Why bool( object )?
Steven D'Aprano
steve at REMOVE-THIS-cybersource.com.au
Fri May 1 21:47:32 EDT 2009
On Fri, 01 May 2009 15:03:30 -0700, Aaron Brady wrote:
> On May 1, 4:30 am, Steven D'Aprano <st... at REMOVE-THIS-
> cybersource.com.au> wrote:
>> On Fri, 01 May 2009 16:30:19 +1200, Lawrence D'Oliveiro wrote:
>> > I have never written anything so unbelievable in my life. And I hope
>> > I never will.
>>
>> I didn't say you did. If anyone thought I was quoting Lawrence's code,
>> I'd be surprised. It was not my intention to put words into your mouth.
>>
>> But seeing as you have replied, perhaps you could tell us something.

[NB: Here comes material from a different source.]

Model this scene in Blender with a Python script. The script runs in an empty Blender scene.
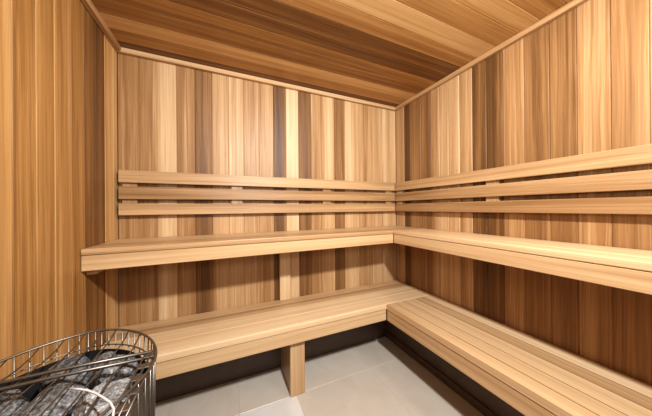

>> Given so much you despise using non-bools in truth contexts, how would
>> you re-write my example to avoid "a or b or c"?
>>
>> for x in a or b or c:
>> do_something_with(x)
[...]
> I don't think it would be very common to write Steven's construction for
> arbitrary values of 'a', 'b', and 'c'.
I don't care about "arbitrary values" for a, b and c. I don't expect a
solution that works for (say) a=None, b=5, c=[]. I'm happy to restrict
the arguments to all be arbitrary sequence-like objects.
I'm even happy for somebody to give a solution with further restrictions,
like "if I know before hand that all three are lists, then I do blah...".
But state your restrictions up front.